> _What is needed_
The lines to extract run from the first line of the material below to the line containing "sc.camera = co", both included; leave the pictures behind.

> _Supplied material_
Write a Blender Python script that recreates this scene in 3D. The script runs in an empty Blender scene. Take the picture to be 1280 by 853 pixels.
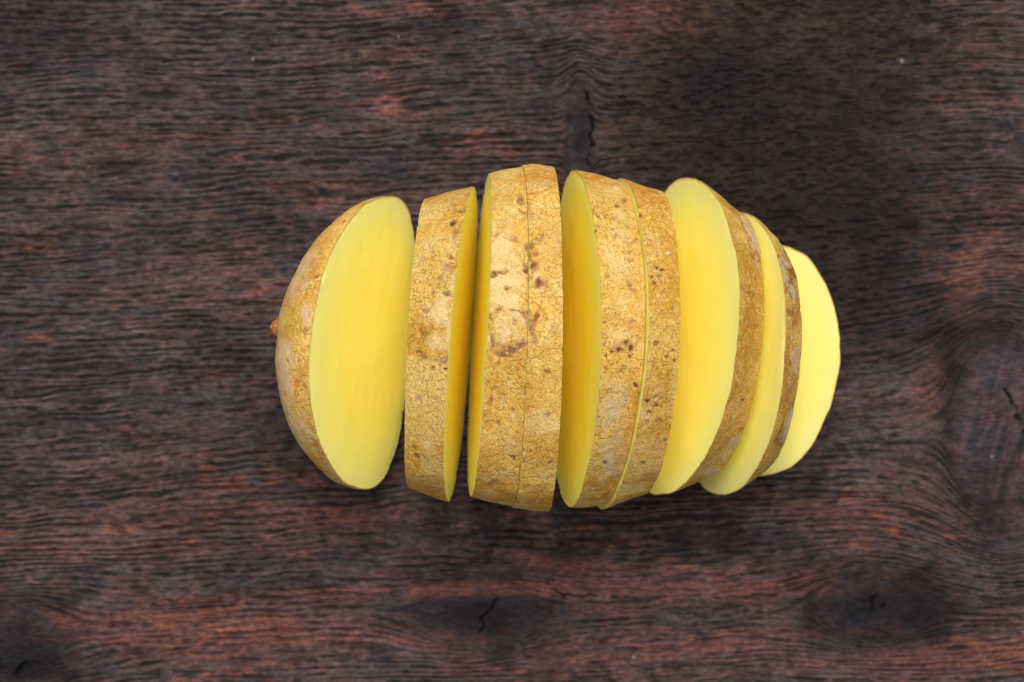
import bpy, math
import numpy as np
from mathutils import Vector

sc = bpy.context.scene
C = sc.collection

# ------------------------------------------------------------------ camera
H = 0.45                                   # camera height above the board
FP = 80.0 / 36.0 * 1280.0
cam = bpy.data.cameras.new('camera')
cam.lens = 80.0
cam.sensor_width = 36.0
cam.clip_start = 0.01
cam.clip_end = 20.0
cam.dof.use_dof = True
cam.dof.focus_distance = 0.409
cam.dof.aperture_fstop = 17.0
co = bpy.data.objects.new('camera', cam)
co.location = (0, 0, H)
C.objects.link(co)
sc.camera = co

# ------------------------------------------------------------------ daylight
SUN_EL, SUN_AZ = 62.0, -3.0                # overcast sky, brightest towards the top edge, a little left
w = bpy.data.worlds.new('World')
sc.world = w
w.use_nodes = True
nt = w.node_tree
nt.nodes.clear()
out = nt.nodes.new('ShaderNodeOutputWorld')
bg = nt.nodes.new('ShaderNodeBackground')
sky = nt.nodes.new('ShaderNodeTexSky')
sky.sky_type = 'NISHITA'
sky.sun_disc = False
sky.sun_elevation = math.radians(SUN_EL)
sky.sun_rotation = math.radians(-SUN_AZ)
sky.air_density = 1.0
sky.dust_density = 4.0
sky.ozone_density = 1.0
hs = nt.nodes.new('ShaderNodeHueSaturation')   # cloud cover greys the sky
hs.inputs['Saturation'].default_value = 0.30
nt.links.new(sky.outputs[0], hs.inputs['Color'])
nt.links.new(hs.outputs[0], bg.inputs[0])
bg.inputs[1].default_value = 0.125
nt.links.new(bg.outputs[0], out.inputs[0])

sd = bpy.data.lights.new('sun', 'SUN')
sd.energy = 1.5
sd.angle = math.radians(28)
sd.color = (1.0, 0.965, 0.91)
so = bpy.data.objects.new('sun', sd)
az, el = math.radians(SUN_AZ), math.radians(SUN_EL)
d = Vector((-math.sin(az) * math.cos(el), math.cos(az) * math.cos(el), math.sin(el)))
so.rotation_euler = d.to_track_quat('Z', 'Y').to_euler()
C.objects.link(so)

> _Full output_
Write a Blender Python script that recreates this scene in 3D. The script runs in an empty Blender scene. Take the picture to be 1280 by 853 pixels.
import bpy, math
import numpy as np
from mathutils import Vector

sc = bpy.context.scene
C = sc.collection

# ------------------------------------------------------------------ camera
H = 0.45                                   # camera height above the board
FP = 80.0 / 36.0 * 1280.0
cam = bpy.data.cameras.new('camera')
cam.lens = 80.0
cam.sensor_width = 36.0
cam.clip_start = 0.01
cam.clip_end = 20.0
cam.dof.use_dof = True
cam.dof.focus_distance = 0.409
cam.dof.aperture_fstop = 17.0
co = bpy.data.objects.new('camera', cam)
co.location = (0, 0, H)
C.objects.link(co)
sc.camera = co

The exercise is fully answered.